I made certain that it wasn't getting too much nitrogen (read: forbidding Mr. E to fertilize the lawn anywhere near the orchard area.), it had the most sun of the two trees, it had ample amounts of phosphorus. So why wouldn't it bloom?

The Harrow Delight has an open habit, which Highland doesn't. All the branches were tightly bunched, vertical, and made the tree look like it was huddling for warmth. So last summer, I took some 12" pieces of lath strips, cut notches into either side, and spread the branches until they were at a 45 degree angle. The thinking is, that it simulates fruit load on the branches, and then the plant is reminded that it's actually supposed to be putting out fruit. Otherwise it'll just happily grow, huddled.

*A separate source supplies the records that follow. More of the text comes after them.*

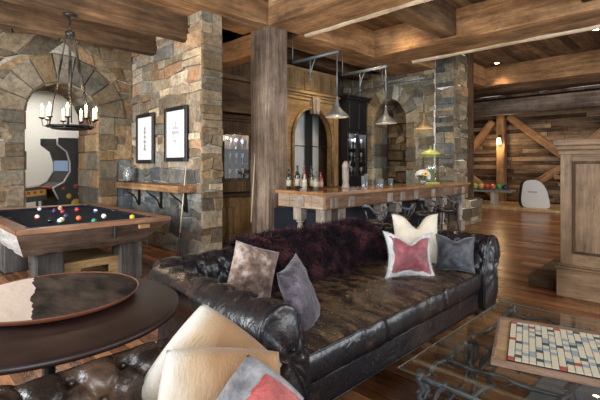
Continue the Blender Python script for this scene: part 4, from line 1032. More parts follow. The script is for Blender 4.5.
obj('front_panel', bm, M['navy'], bar)
bm = BM(); bx(bm, 4.70, 4.74, BY0+.2, BY0+1.01, .05, BZ-.255); bx(bm, 4.685, 4.70, BY0+.25, BY0+.55, .12, .78, .01); bx(bm, 4.685, 4.70, BY0+.72, BY0+1.3, .12, .78, .01); obj('end_panel', bm, M['navy'], bar)

# bar stools of forged iron with branch-like backs
def stool(x, y, rz, label):
    t = thing('bar_stool', label, 'bar stool', (x, y, 0), rz, 'forged iron bar stools along the bar')
    bm = BM(); lathe(bm, [(0, .60), (.17, .60), (.19, .615), (.19, .65), (.17, .675), (0, .68)], 24); obj('seat', bm, M['leather'], t)
    for sx in (-1, 1):
        for sy in (-1, 1):
            bm = BM(); tube(bm, [(sx*.20, sy*.20, 0), (sx*.17, sy*.17, .3), (sx*.13, sy*.13, .6)], [.014, .012, .013], 8); obj('leg', bm, M['iron'], t)
    bm = BM(); tube(bm, [(.185*math.cos(a), .185*math.sin(a), .2) for a in [k*PI/8 for k in range(16)]], .009, 6, closed=True); obj('foot_ring', bm, M['iron'], t)
    bm = BM(); tube(bm, [(.27*math.cos(R(a)), .27*math.sin(R(a)), .84 + .035*math.sin(a*.07)+(.04 if a < 215 or a > 325 else 0)) for a in range(190, 351, 12)], [.02+.006*math.sin(k*1.9) for k in range(14)], 8)
    for a in (200, 235, 270, 305, 340): tube(bm, [(.17*math.cos(R(a)), .17*math.sin(R(a)), .64), (.24*math.cos(R(a+6)), .24*math.sin(R(a+6)), .74), (.265*math.cos(R(a)), .265*math.sin(R(a)), .84)], .009, 6)
    obj('back_rail', bm, M['branch'], t)
for x, l in ((5.15, 'iron bar stool nearest the left end of the bar, just behind the fur throw'), (5.95, 'iron bar stool behind the right end of the fur throw'), (6.75, 'iron bar stool seen above the cream cushion'),
             (7.65, 'iron bar stool above the charcoal cushion')):
    stool(x, 3.62, R(4*math.sin(x*3)), l)

# bottles, glasses, flowers, lantern on the bar
GL = plain('clear drinking glass', (.75, .80, .82), .05, trans=.85)
bot_cols = [((.02, .03, .02), 'dark green'), ((.25, .04, .03), 'red'), ((.02, .02, .025), 'black'), ((.30, .16, .05), 'amber'), ((.10, .14, .10), 'green'), ((.40, .38, .30), 'clear'), ((.05, .03, .02), 'brown')]
GB = 'bottles at the left end of the bar'
def bottle(x, y, h, r, c, nm, label, z=BZ):
    bm = BM(); lathe(bm, [(0, 0), (r, .004), (r, h*.58), (r*.85, h*.65), (r*.36, h*.74), (r*.33, h*.94), (r*.40, h*.95), (r*.40, h), (0, h)], 16)
    o = obj('bottle', bm, plain(nm + ' bottle glass', c, .08), loc=(x, y, z)); tag(o, label, 'bottle', GB)
    bm = BM(); lathe(bm, [(r*1.015, h*.16), (r*1.015, h*.46)], 16); obj('paper_label', bm, plain('bottle label', (.40, .33, .23), .6), o)
bspots = [(4.70, 4.90, .30, 0), (4.84, 4.90, .26, 3), (4.78, 4.78, .34, 2), (4.92, 4.76, .32, 1), (4.82, 4.66, .22, 5), (4.98, 4.64, .30, 6), (4.94, 4.52, .26, 4), (5.06, 4.74, .34, 0), (5.10, 4.56, .24, 1)]
places = ['farthest left beside the timber post', 'second from the timber post', 'tall one third from the timber post', 'in the middle of the cluster, tall', 'short one in front of the taller bottles', 'in the right half of the cluster', 'rightmost in the front of the cluster', 'behind the red bottle', 'short one at the right rear of the cluster']
for (x, y, h, ci), pl in zip(bspots, places): bottle(x, y, h*1.15, .041, bot_cols[ci][0], bot_cols[ci][1], bot_cols[ci][1] + ' bottle on the bar, ' + pl)
bm = BM(); lathe(bm, [(0, 0), (.06, 0), (.07, .02), (.055, .07), (.05, .12), (.058, .16), (.058, .36), (.066, .38), (.05, .42), (.03, .46), (0, .47)], 20)
o = obj('beer_tower', bm, M['barleg'], loc=(5.62, 4.45, BZ)); tag(o, 'turned wooden beer tap tower standing on the bar right of the bottles', 'beer tower')
bm = BM(); tube(bm, [(0, -.05, .36), (0, -.12, .37), (0, -.13, .32)], .012, 8); tube(bm, [(0, -.09, .38), (0, -.10, .47)], [.01, .015], 8); obj('tap', bm, M['steel'], o)
for k, (x, y) in enumerate(((5.95, 4.32), (6.18, 4.42), (6.32, 4.20), (6.50, 4.40), (6.66, 4.22))):
    h = (.21, .24, .15, .15, .15)[k]; r = (.035, .04, .05, .05, .05)[k]
    bm = BM(); lathe(bm, [(0, 0), (r*.8, 0), (r*.82, .012), (r, h), (r*.94, h), (r*.76, .016), (0, .014)], 18)
    o = obj('drinking_glass', bm, GL, loc=(x, y, BZ)); tag(o, ('tall slim', 'tallest', 'wide short', 'wide short', 'wide short')[k] + ' clear glass on the bar top, ' + ('leftmost of the row', 'second from the left', 'third from the left, in front', 'fourth from the left, at the back', 'rightmost of the row')[k], 'glass', 'glasses on the bar')
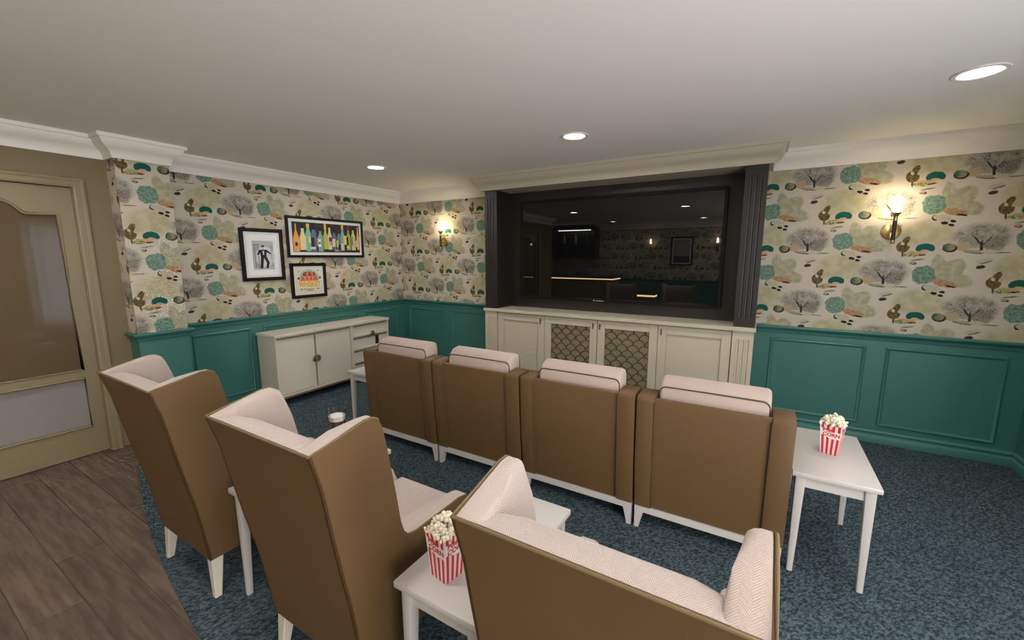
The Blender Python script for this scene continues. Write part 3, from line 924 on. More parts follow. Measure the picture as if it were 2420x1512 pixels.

And this spring, for the first time since I planted it, the Highland pear is going to bloom. Pears this fall!!!

If you've never grown your own pears, I highly recommend them. My Harrow Delight was once freakishly pollinated by a neighbor's tree, some 300-400 yards away, and out of line-of-sight. The three pears I got were the most juicy, tender, melt-in-your-mouth, buttery pears I have ever eaten. So you'll understand how frustrated I've been at Highland not blooming, and how excited I am at the prospect of 25-30lbs of pears this fall, and up to 200lbs of pears in the future.

I'm not the only one. Thing 2 has already put in his order for Spiced Apple Pear Freezer Butter from The Ball Complete Book of Home Preserving, a double batch, thank you.